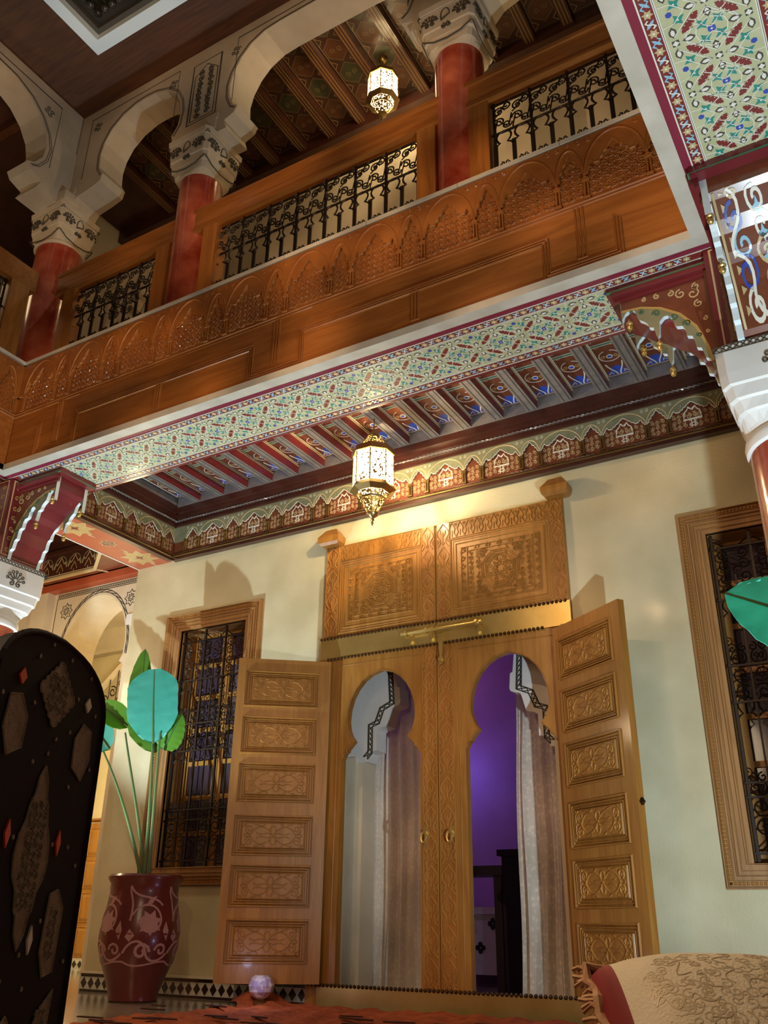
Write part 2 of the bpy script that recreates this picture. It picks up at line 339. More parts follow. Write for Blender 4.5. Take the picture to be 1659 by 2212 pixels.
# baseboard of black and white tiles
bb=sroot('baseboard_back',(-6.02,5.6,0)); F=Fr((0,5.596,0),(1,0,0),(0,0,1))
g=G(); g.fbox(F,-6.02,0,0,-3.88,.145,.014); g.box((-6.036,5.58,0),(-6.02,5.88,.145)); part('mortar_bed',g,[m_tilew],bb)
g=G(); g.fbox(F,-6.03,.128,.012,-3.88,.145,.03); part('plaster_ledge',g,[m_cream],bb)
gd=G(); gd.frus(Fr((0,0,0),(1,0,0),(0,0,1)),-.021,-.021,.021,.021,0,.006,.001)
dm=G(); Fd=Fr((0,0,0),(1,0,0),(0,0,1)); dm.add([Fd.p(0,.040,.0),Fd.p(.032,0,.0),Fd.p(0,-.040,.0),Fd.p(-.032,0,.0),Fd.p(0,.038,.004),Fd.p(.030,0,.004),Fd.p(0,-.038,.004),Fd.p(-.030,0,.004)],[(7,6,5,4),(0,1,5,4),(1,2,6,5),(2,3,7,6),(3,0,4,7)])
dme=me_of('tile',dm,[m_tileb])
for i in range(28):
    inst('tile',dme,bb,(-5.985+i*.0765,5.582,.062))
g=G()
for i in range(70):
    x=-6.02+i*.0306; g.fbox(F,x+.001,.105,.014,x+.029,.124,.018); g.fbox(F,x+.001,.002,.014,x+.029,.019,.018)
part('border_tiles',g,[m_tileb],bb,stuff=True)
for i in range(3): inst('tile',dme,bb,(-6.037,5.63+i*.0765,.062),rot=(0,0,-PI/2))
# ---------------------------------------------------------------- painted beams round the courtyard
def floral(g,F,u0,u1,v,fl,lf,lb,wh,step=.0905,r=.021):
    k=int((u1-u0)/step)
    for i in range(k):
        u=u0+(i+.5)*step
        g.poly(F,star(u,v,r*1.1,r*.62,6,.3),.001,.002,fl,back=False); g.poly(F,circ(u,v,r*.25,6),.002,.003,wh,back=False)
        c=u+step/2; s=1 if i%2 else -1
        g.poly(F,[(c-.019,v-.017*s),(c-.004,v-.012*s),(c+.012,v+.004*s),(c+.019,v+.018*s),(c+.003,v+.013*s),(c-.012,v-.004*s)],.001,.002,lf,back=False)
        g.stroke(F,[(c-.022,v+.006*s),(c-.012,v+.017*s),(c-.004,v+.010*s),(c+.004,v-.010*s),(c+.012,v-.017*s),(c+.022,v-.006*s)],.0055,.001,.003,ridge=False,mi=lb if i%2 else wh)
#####
Task prompt:
Reproduce the whole listing word for word, setting aside any pictures.

Task answer:
Write part 2 of the bpy script that recreates this picture. It picks up at line 339. More parts follow. Write for Blender 4.5. Take the picture to be 1659 by 2212 pixels.
# baseboard of black and white tiles
bb=sroot('baseboard_back',(-6.02,5.6,0)); F=Fr((0,5.596,0),(1,0,0),(0,0,1))
g=G(); g.fbox(F,-6.02,0,0,-3.88,.145,.014); g.box((-6.036,5.58,0),(-6.02,5.88,.145)); part('mortar_bed',g,[m_tilew],bb)
g=G(); g.fbox(F,-6.03,.128,.012,-3.88,.145,.03); part('plaster_ledge',g,[m_cream],bb)
gd=G(); gd.frus(Fr((0,0,0),(1,0,0),(0,0,1)),-.021,-.021,.021,.021,0,.006,.001)
dm=G(); Fd=Fr((0,0,0),(1,0,0),(0,0,1)); dm.add([Fd.p(0,.040,.0),Fd.p(.032,0,.0),Fd.p(0,-.040,.0),Fd.p(-.032,0,.0),Fd.p(0,.038,.004),Fd.p(.030,0,.004),Fd.p(0,-.038,.004),Fd.p(-.030,0,.004)],[(7,6,5,4),(0,1,5,4),(1,2,6,5),(2,3,7,6),(3,0,4,7)])
dme=me_of('tile',dm,[m_tileb])
for i in range(28):
    inst('tile',dme,bb,(-5.985+i*.0765,5.582,.062))
g=G()
for i in range(70):
    x=-6.02+i*.0306; g.fbox(F,x+.001,.105,.014,x+.029,.124,.018); g.fbox(F,x+.001,.002,.014,x+.029,.019,.018)
part('border_tiles',g,[m_tileb],bb,stuff=True)
for i in range(3): inst('tile',dme,bb,(-6.037,5.63+i*.0765,.062),rot=(0,0,-PI/2))
# ---------------------------------------------------------------- painted beams round the courtyard
def floral(g,F,u0,u1,v,fl,lf,lb,wh,step=.0905,r=.021):
    k=int((u1-u0)/step)
    for i in range(k):
        u=u0+(i+.5)*step
        g.poly(F,star(u,v,r*1.1,r*.62,6,.3),.001,.002,fl,back=False); g.poly(F,circ(u,v,r*.25,6),.002,.003,wh,back=False)
        c=u+step/2; s=1 if i%2 else -1
        g.poly(F,[(c-.019,v-.017*s),(c-.004,v-.012*s),(c+.012,v+.004*s),(c+.019,v+.018*s),(c+.003,v+.013*s),(c-.012,v-.004*s)],.001,.002,lf,back=False)
        g.stroke(F,[(c-.022,v+.006*s),(c-.012,v+.017*s),(c-.004,v+.010*s),(c+.004,v-.010*s),(c+.012,v-.017*s),(c+.022,v-.006*s)],.0055,.001,.003,ridge=False,mi=lb if i%2 else wh)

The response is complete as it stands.